Wer rettet das Volkstheater?

Wiens unentbehrliches, aber in einer existenzbedrohlichen Krise versunkenes Theater braucht eine neue Leitung. Der Politik bleibt wenig Zeit. Vielleicht sollte man neu zu denken beginnen.

von Heinz Sichrovsky © Bild: NEWS

Wie sich das anfühlt, wenn ein Theater nicht mehr ein und aus weiß: Das konnte man als gequälter Sympathisant am Beispiel der jüngsten Premiere des Wiener Volkstheaters studieren. "Endstation Sehnsucht" von Tennessee Williams war das, eines der sichersten Repertoirestücke. Weil das aber - begreiflich - einer avancierten Spielplandramaturgie Als Argument nicht ausreicht, hat man eine Berufsprovokateurin Geheuert, die beim deutschen Feuilleton angesagte Regisseurin Pınar Karabulut. Deren Kernkompetenz sind die kreischlustigen Gags. Also trampelt Blanche, das Opfer der Männerwelt, wie ein als Mutter Beimer aus der "Lindenstraße" verkleideter Berufssoldat auf die Szene; und Stanley, der Krawallmacho, ist ein Transgender mit Stöckelschuhen und Puderperücke. Auch wird die Bühne minutenlang geflutet. Damit sind die Inspirationsquellen allerdings bis auf den letzten Tropfen versiegt, und das Bühnenhandwerk müsste zu greifen beginnen. Und was das für grausame zwei Stunden der Wahrheit sind!

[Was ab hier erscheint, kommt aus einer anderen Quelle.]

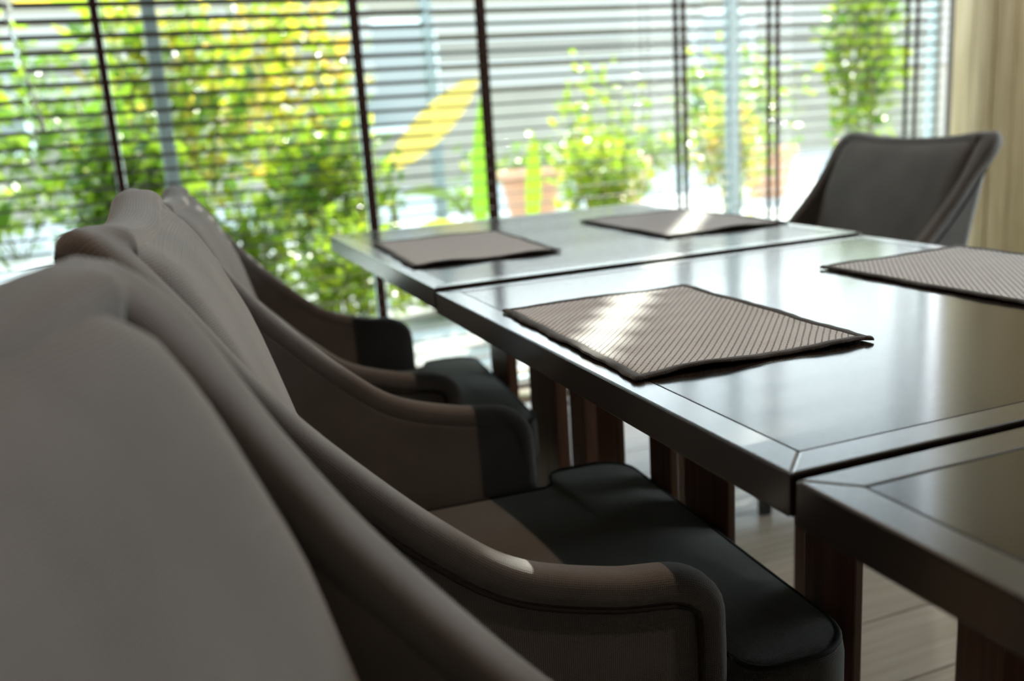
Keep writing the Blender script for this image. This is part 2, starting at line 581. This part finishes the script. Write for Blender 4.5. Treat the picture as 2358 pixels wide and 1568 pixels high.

Dermaßen plump und konventionell gearbeitete Dialoge, ein derart geheimnisloses Textabliefern musste ich zuletzt in den Siebzigerjahren erdulden, wenn ich zum Sommereinsatz bei den niederösterreichischen Freiluftspielen verdonnert wurde. Klar, dass schon die ersten Reprisen den vorjährigen Negativrekord von 52 Prozent Gesamtauslastung egalisieren dürften. Umso verheerender die jüngste Entwicklung: Im September 2020 soll am Volkstheater eine neue Direktion antreten. Die Findungskommission hat den Vorgang abgebrochen: Kein seriöser Bewerber könne mit der derzeitigen Subvention auskommen, drei Millionen zusätzlich pro Jahr müssten aufgebracht werden. Wiens Kulturstadträtin hat zwei Millionen zugesagt, nun soll der Bund zur Ausschüttung des Restes bewogen werden. Nur: Kunstminister Blümel fühlt sich einem Erpressungsversuch ausgesetzt und verweigert. Und jetzt? Das Haus war einmal eine gut besuchte Bühne mit definiertem Publikum, das seine Schauspieler geliebt hat. Hier wurden einerseits Klassiker von Schiller bis Brecht in zeitlos moderner (heute schriebe man: niederschwelliger) Ästhetik gezeigt. Andererseits traten von hier aus Wolfgang Bauer, Peter Turrini, zuletzt Elfriede Jelinek ins Bühnenlicht. Die Uraufführungen teilen sich heute das Burgtheater und die Josefstadt. Letztgenannte erreicht aber nach wie vor in überwiegender Zahl ein Publikum gut gereifter Bildungsbürger. Wohin einer gehen soll, der sich dort nicht zu Hause fühlt, "Theater heute" nicht abonniert hat und trotzdem "Faust","Unverhofft" oder "Galilei" sehen will? Eventuell mit seinen Kindern? Oder mit Schulkollegen? Erraten. Das war einmal die Domäne des Volkstheaters.

Womit wir bei der obwaltenden Situation sind. Die fähige Direktorin Anna Badora war gewiss durch die schändliche Dotierung beeinträchtigt. Sie hat sich aber durch die Kündigung des beliebten Ensembles selbst entleibt. Auch tüchtige Schauspieler und renommierte Regisseure konnten den Identitätsverlust nicht aufhalten. Kulturstadträtin Kaup-Hasler verfolgt dem Vernehmen nach ehrgeizige internationale Pläne. Doch die ins Auge gefassten Personen zögern anhaltend -der Eindruck, dass sie nicht wirklich wollen, hat sich verstärkt. Viel Zeit zur Abwendung des Untergangs bleibt nicht mehr. Vielleicht sollte man doch auf die großartigen Ressourcen der Stadt zurückgreifen, auf leidenschaftliche, publikumsmagnetische, im kreativen Wahnsinn erprobte Bühnengenies. Maria Happel und Paulus Manker stünden, so hört man, zur Verfügung. Sie würden es wohl auch mit einer bescheideneren Erhöhung machen. Und wenn nicht, soll sich der ÖGB seiner Eigentümerpflichten entsinnen.